§ **Data shown**:

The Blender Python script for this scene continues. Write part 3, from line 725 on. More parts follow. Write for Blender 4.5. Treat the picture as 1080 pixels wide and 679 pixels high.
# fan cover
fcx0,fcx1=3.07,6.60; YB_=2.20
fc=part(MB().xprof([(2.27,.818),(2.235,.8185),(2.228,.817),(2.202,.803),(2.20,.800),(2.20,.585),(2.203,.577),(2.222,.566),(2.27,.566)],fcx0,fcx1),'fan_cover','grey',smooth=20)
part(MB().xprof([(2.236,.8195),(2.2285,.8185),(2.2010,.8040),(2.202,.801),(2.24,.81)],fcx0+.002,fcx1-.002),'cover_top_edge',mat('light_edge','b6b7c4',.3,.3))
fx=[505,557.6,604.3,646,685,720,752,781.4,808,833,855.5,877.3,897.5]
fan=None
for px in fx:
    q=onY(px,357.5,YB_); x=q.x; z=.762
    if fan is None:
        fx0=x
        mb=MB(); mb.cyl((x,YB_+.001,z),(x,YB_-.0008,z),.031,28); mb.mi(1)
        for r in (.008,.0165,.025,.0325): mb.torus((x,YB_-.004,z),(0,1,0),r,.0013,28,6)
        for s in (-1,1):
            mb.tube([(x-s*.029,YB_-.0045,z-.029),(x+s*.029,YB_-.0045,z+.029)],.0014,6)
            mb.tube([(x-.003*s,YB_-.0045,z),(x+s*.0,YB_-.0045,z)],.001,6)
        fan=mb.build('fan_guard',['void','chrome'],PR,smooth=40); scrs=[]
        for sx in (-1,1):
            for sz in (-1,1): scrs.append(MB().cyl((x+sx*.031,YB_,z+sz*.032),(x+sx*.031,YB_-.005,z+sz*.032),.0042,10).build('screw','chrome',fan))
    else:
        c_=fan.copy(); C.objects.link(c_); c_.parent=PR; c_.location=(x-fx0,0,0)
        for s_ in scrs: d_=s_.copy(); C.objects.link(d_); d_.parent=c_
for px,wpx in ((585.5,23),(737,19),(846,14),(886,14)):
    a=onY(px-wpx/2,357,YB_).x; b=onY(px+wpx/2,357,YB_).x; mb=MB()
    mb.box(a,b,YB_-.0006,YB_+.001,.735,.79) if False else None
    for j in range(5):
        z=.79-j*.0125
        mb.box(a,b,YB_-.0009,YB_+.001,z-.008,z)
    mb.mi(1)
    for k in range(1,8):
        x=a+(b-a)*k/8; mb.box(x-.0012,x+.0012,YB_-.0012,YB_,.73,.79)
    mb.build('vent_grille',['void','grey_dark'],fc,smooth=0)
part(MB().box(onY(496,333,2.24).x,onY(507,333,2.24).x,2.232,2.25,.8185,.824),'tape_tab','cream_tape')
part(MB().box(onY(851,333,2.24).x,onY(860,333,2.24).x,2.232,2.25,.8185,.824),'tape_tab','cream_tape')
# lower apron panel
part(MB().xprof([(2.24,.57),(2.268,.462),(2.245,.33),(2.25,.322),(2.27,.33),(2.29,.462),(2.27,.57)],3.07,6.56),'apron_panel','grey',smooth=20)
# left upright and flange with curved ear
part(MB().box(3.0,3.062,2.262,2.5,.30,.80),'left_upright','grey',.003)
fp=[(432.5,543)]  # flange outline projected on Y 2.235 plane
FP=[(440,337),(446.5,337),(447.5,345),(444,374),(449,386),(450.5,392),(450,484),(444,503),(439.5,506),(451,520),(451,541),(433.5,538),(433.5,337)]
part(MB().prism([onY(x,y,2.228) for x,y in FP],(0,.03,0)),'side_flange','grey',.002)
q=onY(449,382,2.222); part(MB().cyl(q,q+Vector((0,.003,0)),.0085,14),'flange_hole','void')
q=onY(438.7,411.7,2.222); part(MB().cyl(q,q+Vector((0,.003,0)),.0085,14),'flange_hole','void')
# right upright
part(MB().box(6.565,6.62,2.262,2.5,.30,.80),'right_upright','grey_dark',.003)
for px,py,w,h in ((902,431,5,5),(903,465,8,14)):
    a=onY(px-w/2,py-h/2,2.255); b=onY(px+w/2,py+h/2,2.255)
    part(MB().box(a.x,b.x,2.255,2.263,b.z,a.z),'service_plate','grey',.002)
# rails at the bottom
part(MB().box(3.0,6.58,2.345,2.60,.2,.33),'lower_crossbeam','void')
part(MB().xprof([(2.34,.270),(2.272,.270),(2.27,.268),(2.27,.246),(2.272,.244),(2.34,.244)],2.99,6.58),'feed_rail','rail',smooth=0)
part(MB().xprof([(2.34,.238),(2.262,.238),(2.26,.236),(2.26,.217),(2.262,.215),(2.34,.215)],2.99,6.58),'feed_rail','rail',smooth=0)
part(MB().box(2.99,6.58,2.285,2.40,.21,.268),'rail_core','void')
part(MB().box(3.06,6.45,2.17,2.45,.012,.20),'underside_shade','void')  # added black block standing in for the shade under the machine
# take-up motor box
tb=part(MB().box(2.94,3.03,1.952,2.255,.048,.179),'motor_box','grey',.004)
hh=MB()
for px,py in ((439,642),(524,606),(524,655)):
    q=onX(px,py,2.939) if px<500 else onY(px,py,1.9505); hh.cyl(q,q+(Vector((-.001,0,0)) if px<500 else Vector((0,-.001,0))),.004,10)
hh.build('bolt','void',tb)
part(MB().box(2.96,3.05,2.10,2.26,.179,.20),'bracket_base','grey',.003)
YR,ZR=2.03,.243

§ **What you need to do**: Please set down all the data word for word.

§ **In response**:
The Blender Python script for this scene continues. Write part 3, from line 725 on. More parts follow. Write for Blender 4.5. Treat the picture as 1080 pixels wide and 679 pixels high.
# fan cover
fcx0,fcx1=3.07,6.60; YB_=2.20
fc=part(MB().xprof([(2.27,.818),(2.235,.8185),(2.228,.817),(2.202,.803),(2.20,.800),(2.20,.585),(2.203,.577),(2.222,.566),(2.27,.566)],fcx0,fcx1),'fan_cover','grey',smooth=20)
part(MB().xprof([(2.236,.8195),(2.2285,.8185),(2.2010,.8040),(2.202,.801),(2.24,.81)],fcx0+.002,fcx1-.002),'cover_top_edge',mat('light_edge','b6b7c4',.3,.3))
fx=[505,557.6,604.3,646,685,720,752,781.4,808,833,855.5,877.3,897.5]
fan=None
for px in fx:
    q=onY(px,357.5,YB_); x=q.x; z=.762
    if fan is None:
        fx0=x
        mb=MB(); mb.cyl((x,YB_+.001,z),(x,YB_-.0008,z),.031,28); mb.mi(1)
        for r in (.008,.0165,.025,.0325): mb.torus((x,YB_-.004,z),(0,1,0),r,.0013,28,6)
        for s in (-1,1):
            mb.tube([(x-s*.029,YB_-.0045,z-.029),(x+s*.029,YB_-.0045,z+.029)],.0014,6)
            mb.tube([(x-.003*s,YB_-.0045,z),(x+s*.0,YB_-.0045,z)],.001,6)
        fan=mb.build('fan_guard',['void','chrome'],PR,smooth=40); scrs=[]
        for sx in (-1,1):
            for sz in (-1,1): scrs.append(MB().cyl((x+sx*.031,YB_,z+sz*.032),(x+sx*.031,YB_-.005,z+sz*.032),.0042,10).build('screw','chrome',fan))
    else:
        c_=fan.copy(); C.objects.link(c_); c_.parent=PR; c_.location=(x-fx0,0,0)
        for s_ in scrs: d_=s_.copy(); C.objects.link(d_); d_.parent=c_
for px,wpx in ((585.5,23),(737,19),(846,14),(886,14)):
    a=onY(px-wpx/2,357,YB_).x; b=onY(px+wpx/2,357,YB_).x; mb=MB()
    mb.box(a,b,YB_-.0006,YB_+.001,.735,.79) if False else None
    for j in range(5):
        z=.79-j*.0125
        mb.box(a,b,YB_-.0009,YB_+.001,z-.008,z)
    mb.mi(1)
    for k in range(1,8):
        x=a+(b-a)*k/8; mb.box(x-.0012,x+.0012,YB_-.0012,YB_,.73,.79)
    mb.build('vent_grille',['void','grey_dark'],fc,smooth=0)
part(MB().box(onY(496,333,2.24).x,onY(507,333,2.24).x,2.232,2.25,.8185,.824),'tape_tab','cream_tape')
part(MB().box(onY(851,333,2.24).x,onY(860,333,2.24).x,2.232,2.25,.8185,.824),'tape_tab','cream_tape')
# lower apron panel
part(MB().xprof([(2.24,.57),(2.268,.462),(2.245,.33),(2.25,.322),(2.27,.33),(2.29,.462),(2.27,.57)],3.07,6.56),'apron_panel','grey',smooth=20)
# left upright and flange with curved ear
part(MB().box(3.0,3.062,2.262,2.5,.30,.80),'left_upright','grey',.003)
fp=[(432.5,543)]  # flange outline projected on Y 2.235 plane
FP=[(440,337),(446.5,337),(447.5,345),(444,374),(449,386),(450.5,392),(450,484),(444,503),(439.5,506),(451,520),(451,541),(433.5,538),(433.5,337)]
part(MB().prism([onY(x,y,2.228) for x,y in FP],(0,.03,0)),'side_flange','grey',.002)
q=onY(449,382,2.222); part(MB().cyl(q,q+Vector((0,.003,0)),.0085,14),'flange_hole','void')
q=onY(438.7,411.7,2.222); part(MB().cyl(q,q+Vector((0,.003,0)),.0085,14),'flange_hole','void')
# right upright
part(MB().box(6.565,6.62,2.262,2.5,.30,.80),'right_upright','grey_dark',.003)
for px,py,w,h in ((902,431,5,5),(903,465,8,14)):
    a=onY(px-w/2,py-h/2,2.255); b=onY(px+w/2,py+h/2,2.255)
    part(MB().box(a.x,b.x,2.255,2.263,b.z,a.z),'service_plate','grey',.002)
# rails at the bottom
part(MB().box(3.0,6.58,2.345,2.60,.2,.33),'lower_crossbeam','void')
part(MB().xprof([(2.34,.270),(2.272,.270),(2.27,.268),(2.27,.246),(2.272,.244),(2.34,.244)],2.99,6.58),'feed_rail','rail',smooth=0)
part(MB().xprof([(2.34,.238),(2.262,.238),(2.26,.236),(2.26,.217),(2.262,.215),(2.34,.215)],2.99,6.58),'feed_rail','rail',smooth=0)
part(MB().box(2.99,6.58,2.285,2.40,.21,.268),'rail_core','void')
part(MB().box(3.06,6.45,2.17,2.45,.012,.20),'underside_shade','void')  # added black block standing in for the shade under the machine
# take-up motor box
tb=part(MB().box(2.94,3.03,1.952,2.255,.048,.179),'motor_box','grey',.004)
hh=MB()
for px,py in ((439,642),(524,606),(524,655)):
    q=onX(px,py,2.939) if px<500 else onY(px,py,1.9505); hh.cyl(q,q+(Vector((-.001,0,0)) if px<500 else Vector((0,-.001,0))),.004,10)
hh.build('bolt','void',tb)
part(MB().box(2.96,3.05,2.10,2.26,.179,.20),'bracket_base','grey',.003)
YR,ZR=2.03,.243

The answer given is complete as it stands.